Mortgage-related industries have seen significant job losses in the past 12 months, the report states.

Strength of the commercial building industry may have served to buoy construction employment during this residential decline, the report suggests.

Shulman also said that there may be an issue with immigrant workers in the construction industry “getting paid off the books.”

Ratcliff’s report expects a combination of job losses in construction and real estate finance to hit home during the rest of this year and in early 2008, pulling down overall payroll job growth in the state to less than 1 percent for the next five quarters. The report also expects a rise in unemployment to 5.5 percent.

Ratcliff states that there are some mixed signals for real estate in California, such as a decline in median sales price of about 10 percent in some counties over the past year, “but some counties have actually seen appreciation accelerate in the last six months, and median sales prices for larger geographies are universally higher.”

The median sales price in the state hit an all-time high of $484,000 in April, he noted, while a home-price gauge by a government agency fell for two consecutive quarters.

Homes that have moved all the way through a foreclosure process “are rapidly approaching highs not seen since the 1990s, and several counties have surpassed their previous highs.” But despite surging foreclosure sales, “resale prices have been largely unfazed,” the report states.

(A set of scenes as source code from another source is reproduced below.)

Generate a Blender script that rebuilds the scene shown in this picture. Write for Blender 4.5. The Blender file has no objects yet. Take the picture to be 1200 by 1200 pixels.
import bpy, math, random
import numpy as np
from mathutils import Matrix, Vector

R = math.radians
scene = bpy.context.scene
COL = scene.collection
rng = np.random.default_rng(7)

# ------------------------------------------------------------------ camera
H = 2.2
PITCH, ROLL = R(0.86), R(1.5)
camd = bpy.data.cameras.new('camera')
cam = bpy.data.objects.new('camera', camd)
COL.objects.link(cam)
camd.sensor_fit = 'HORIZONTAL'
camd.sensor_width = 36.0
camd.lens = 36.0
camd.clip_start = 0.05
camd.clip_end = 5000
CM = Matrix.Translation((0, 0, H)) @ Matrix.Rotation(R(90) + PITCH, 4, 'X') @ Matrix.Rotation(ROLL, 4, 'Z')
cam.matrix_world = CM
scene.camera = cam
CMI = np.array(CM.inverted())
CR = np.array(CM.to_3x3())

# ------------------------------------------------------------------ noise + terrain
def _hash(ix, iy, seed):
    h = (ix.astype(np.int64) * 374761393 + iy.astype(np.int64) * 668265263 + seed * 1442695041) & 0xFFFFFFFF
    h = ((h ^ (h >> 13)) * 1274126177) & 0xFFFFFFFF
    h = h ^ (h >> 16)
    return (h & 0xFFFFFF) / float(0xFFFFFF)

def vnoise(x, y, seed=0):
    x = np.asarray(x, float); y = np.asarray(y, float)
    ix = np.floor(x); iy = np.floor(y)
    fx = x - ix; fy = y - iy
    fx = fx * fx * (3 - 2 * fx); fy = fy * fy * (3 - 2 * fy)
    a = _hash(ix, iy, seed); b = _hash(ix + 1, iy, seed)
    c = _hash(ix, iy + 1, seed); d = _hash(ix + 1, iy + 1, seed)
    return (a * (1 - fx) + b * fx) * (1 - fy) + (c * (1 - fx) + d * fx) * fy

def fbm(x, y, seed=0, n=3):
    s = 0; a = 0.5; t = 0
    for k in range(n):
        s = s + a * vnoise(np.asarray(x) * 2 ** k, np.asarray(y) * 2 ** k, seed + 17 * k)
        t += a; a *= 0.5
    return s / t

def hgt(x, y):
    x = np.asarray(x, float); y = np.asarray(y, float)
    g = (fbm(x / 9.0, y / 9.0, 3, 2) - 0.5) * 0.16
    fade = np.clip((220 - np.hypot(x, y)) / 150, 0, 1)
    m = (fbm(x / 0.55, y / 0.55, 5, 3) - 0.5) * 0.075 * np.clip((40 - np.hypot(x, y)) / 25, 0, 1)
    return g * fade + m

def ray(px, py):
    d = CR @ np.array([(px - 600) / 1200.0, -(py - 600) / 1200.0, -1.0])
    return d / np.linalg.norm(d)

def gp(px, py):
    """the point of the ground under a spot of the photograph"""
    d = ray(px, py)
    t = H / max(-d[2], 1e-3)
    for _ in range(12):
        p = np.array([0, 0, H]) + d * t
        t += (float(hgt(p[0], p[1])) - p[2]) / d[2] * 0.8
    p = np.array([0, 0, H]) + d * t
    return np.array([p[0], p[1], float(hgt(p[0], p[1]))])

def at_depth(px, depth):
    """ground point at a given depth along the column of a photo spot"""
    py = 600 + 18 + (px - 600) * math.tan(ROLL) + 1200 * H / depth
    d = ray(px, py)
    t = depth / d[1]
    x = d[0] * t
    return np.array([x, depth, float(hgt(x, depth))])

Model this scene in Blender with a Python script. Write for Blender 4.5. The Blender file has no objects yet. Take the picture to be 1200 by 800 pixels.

Ratcliff expects that, based on the lengthy pipeline of mortgage resets, the state’s housing market may not return to normal until mid-2009. And that return to normalcy could come as soon as mid-2008, based on historical building-cycle data, he states.

“Unfortunately, both of these perspectives argue that things in the housing market will get worse before they get better. While we don’t see any calamitous implosion of home prices in the near future, this patter of flat to slight falling prices and weak sales volumes will be the norm for some time to come.”